Voyage en Italie/Lettre troisième à M. Joubert

Lettre troisième à M. Joubert

Rome, 27 juin au soir, en arrivant, 1803.

M’y voilà enfin ! toute ma froideur s’est évanouie. Je suis accablé, persécuté par ce que j’ai vu ; j’ai vu, je crois, ce que personne n’a vu, ce qu’aucun voyageur n’a peint : les sots ! les âmes glacées ! les barbares ! Quand ils viennent ici, n’ont-ils pas traversé la Toscane, jardin anglais au milieu duquel il y a un temple, c’est-à-dire Florence ? n’ont-ils pas passé en caravane, avec les aigles et les sangliers, les solitudes de cette seconde Italie appelée l’ État romain ? Pourquoi ces créatures voyagent-elles ? Arrivé comme le soleil se couchait, j’ai trouvé toute la population allant se promener dans l’Arabie déserte à la porte de Rome : quelle ville ! quels souvenirs !

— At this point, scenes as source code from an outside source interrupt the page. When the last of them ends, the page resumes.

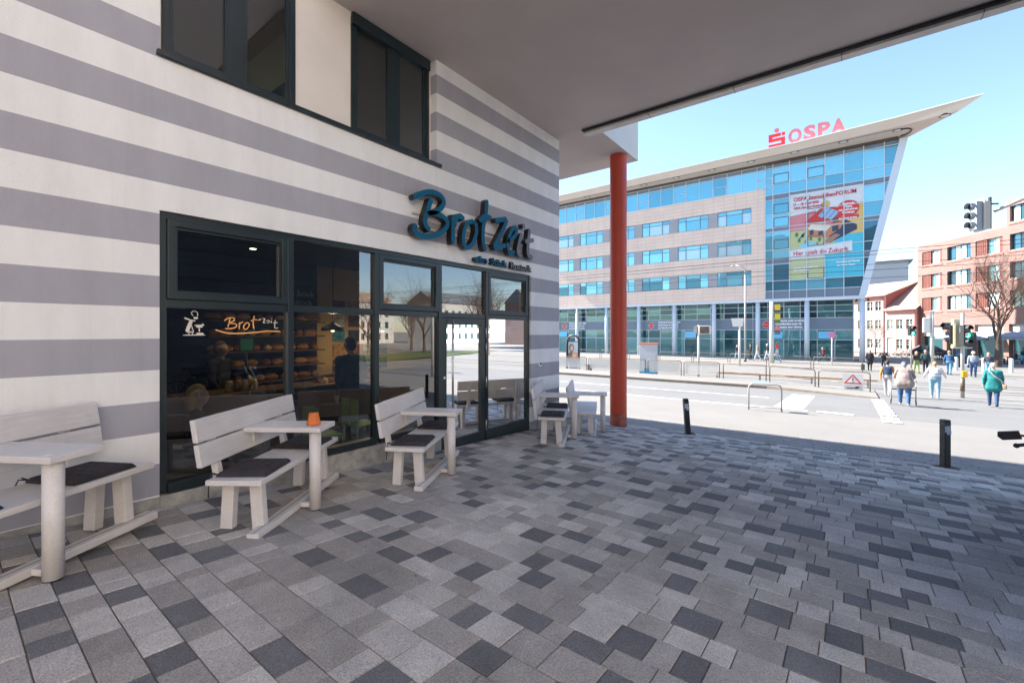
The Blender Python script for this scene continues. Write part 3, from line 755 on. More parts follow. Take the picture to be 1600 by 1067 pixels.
_m2 = _nt.nodes.new('ShaderNodeMapRange'); _m2.inputs['From Min'].default_value = .60; _m2.inputs['From Max'].default_value = .72; _m2.inputs['To Min'].default_value = 1; _m2.inputs['To Max'].default_value = .84; _nt.links.new(_n2.outputs['Fac'], _m2.inputs['Value'])
for _s in (_mr, _m2):
    _mx = _nt.nodes.new('ShaderNodeMix'); _mx.data_type = 'RGBA'; _mx.blend_type = 'MULTIPLY'; _mx.inputs['Factor'].default_value = 1
    _nt.links.new(_old, _mx.inputs['A']); _nt.links.new(_s.outputs['Result'], _mx.inputs['B']); _old = _mx.outputs['Result']
_nt.links.new(_old, _nt.nodes['Principled BSDF'].inputs['Base Color'])
m_foot = mat('rubber_foot', (0.02, 0.02, 0.02), 0.7)
BL = 1.48
def bench(label):
    r = thing('bench', label, 'bench', group='white benches along the shop wall', local=True)
    # local: x = towards the front (away from the backrest), y = along the bench, z up; origin at the near front seat corner
    b = MB(); b.box(-.45, 0, 0, BL, .432, .475); obj('seat', b, m_bench, r, bev=.006)
    for k, (z0, z1) in enumerate(((.575, .755), (.772, .952))):
        lean = lambda z: -.452 - (z - .475) * .16
        b = MB(); t = .042
        b.hexa([(lean(z0) - t, -.01, z0), (lean(z0), -.01, z0), (lean(z0), BL + .01, z0), (lean(z0) - t, BL + .01, z0)], [(lean(z1) - t, -.01, z1), (lean(z1), -.01, z1), (lean(z1), BL + .01, z1), (lean(z1) - t, BL + .01, z1)])
        obj('backrest_board', b, m_bench, r, bev=.006)
    for y in (.22, BL - .22):
        b = MB(); b.hexa([(-.515, y - .03, .40), (-.455, y - .03, .40), (-.455, y + .03, .40), (-.515, y + .03, .40)], [(-.60, y - .03, .93), (-.571, y - .03, .93), (-.571, y + .03, .93), (-.60, y + .03, .93)]); obj('backrest_post', b, m_bench, r, bev=.004)
    for y in (.16, BL - .16):
        for x0, x1 in ((-.125, -.095), (-.345, -.370)):
            b = MB(); h = .05
            b.hexa([(x1 - h, y - .035, -.012), (x1 + h, y - .035, -.012), (x1 + h, y + .035, -.012), (x1 - h, y + .035, -.012)], [(x0 - h, y - .035, .43), (x0 + h, y - .035, .43), (x0 + h, y + .035, .43), (x0 - h, y + .035, .43)])
            obj('leg', b, m_bench, r, bev=.006)
    b = MB(); b.box(-.10, .0, -.03, BL + .03, .012, .068); obj('foot_rail', b, m_bench, r, bev=.006)
    b = MB(); b.box(-.058, -.042, -.028, BL + .028, .0685, .0705); obj('rail_groove', b, mat('groove_shade', (0.35, 0.33, 0.33), .7), r)
    b = MB(); b.box(-.56, .21, .575, .905, .728, .772); obj('table_top', b, m_bench, r, bev=.006)
    b = MB(); b.cyl((.125, .66, .0), (.125, .66, .727), .052, n=28); obj('table_leg', b, m_bench, r)
    b = MB(); b.cyl((.125, .66, -.02), (.125, .66, .0), .040, n=20); obj('leg_foot', b, m_foot, r)
    b = MB(); b.box(0.002, .09, .63, .69, .02, .062); obj('stub', b, m_bench, r, bev=.004)
    b = MB(); b.box(-.555, -.47, .68, .80, .60, .727); obj('table_bracket', b, m_bench, r, bev=.004)
    return r
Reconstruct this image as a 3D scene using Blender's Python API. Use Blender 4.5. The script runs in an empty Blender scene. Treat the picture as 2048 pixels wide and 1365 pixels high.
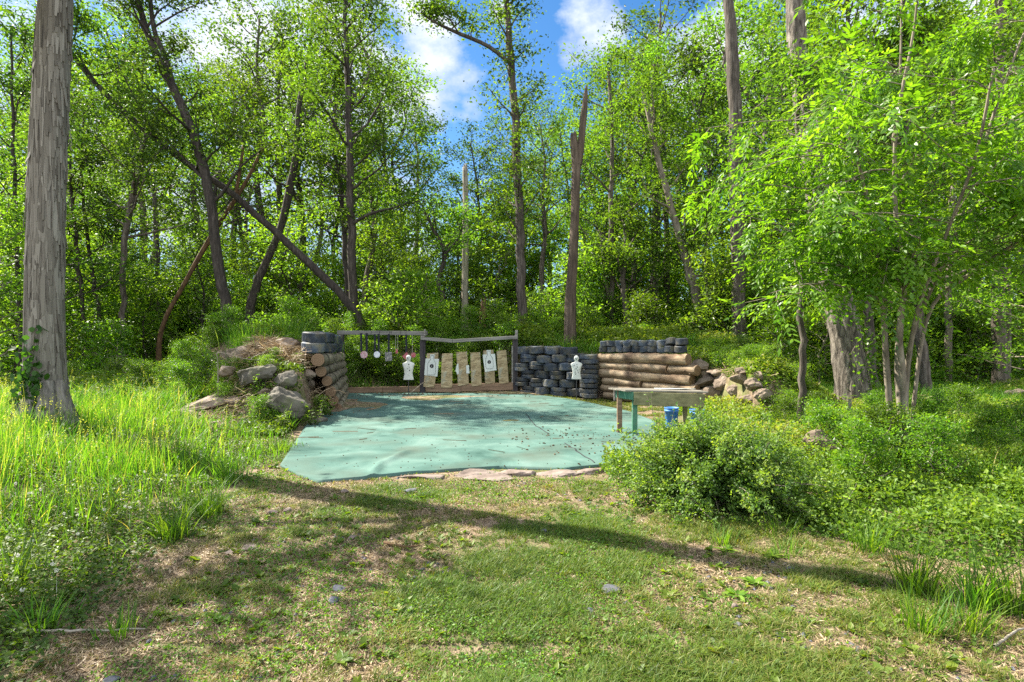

28 juin, onze heures du soir.

J’ai couru tout ce jour, veille de la fête de saint Pierre. J’ai déjà vu le Colisée, le Panthéon, la colonne Trajane, le château Saint-Ange, Saint-Pierre ; que sais-je ! j’ai vu l’illumination et le feu d’artifice qui annoncent pour demain la grande cérémonie consacrée au prince des apôtres : tandis qu’on prétendait me faire admirer un feu placé au haut du Vatican, je regardais l’effet de la lune sur le Tibre ; sur ces maisons romaines, sur ces ruines qui pendent ici de toutes parts.

29 juin.

Je sors de l’office à Saint-Pierre. Le pape a une figure admirable : pâle, triste, religieux, toutes les tribulations de l’Église sont sur son front. La cérémonie était superbe ; dans quelques moments surtout elle était étonnante ; mais chant médiocre, église déserte ; point de peuple.

3 juillet 1803.

Je ne sais si tous ces bouts de ligne finiront par faire une lettre. Je serais honteux, mon cher ami, de vous dire si peu de chose, si je ne voulais, avant d’essayer de peindre les objets, y voir un peu plus clair. Malheureusement j’entrevois déjà que la seconde Rome tombe à son tour : tout finit.

Sa Sainteté m’a reçu hier ; elle m’a fait asseoir auprès d’elle de la manière la plus affectueuse. Elle m’a montré obligeamment qu’elle lisait le Génie du Christianisme, dont elle avait un volume ouvert sur sa table. On ne peut voir un meilleur homme, un plus digne prélat et un prince plus simple : ne me prenez pas pour Mme de Sévigné. Le secrétaire d’État, le cardinal Gonsalvi, est un homme d’un esprit fin et d’un caractère modéré. Adieu ! Il faut pourtant mettre tous ces petits papiers à la poste.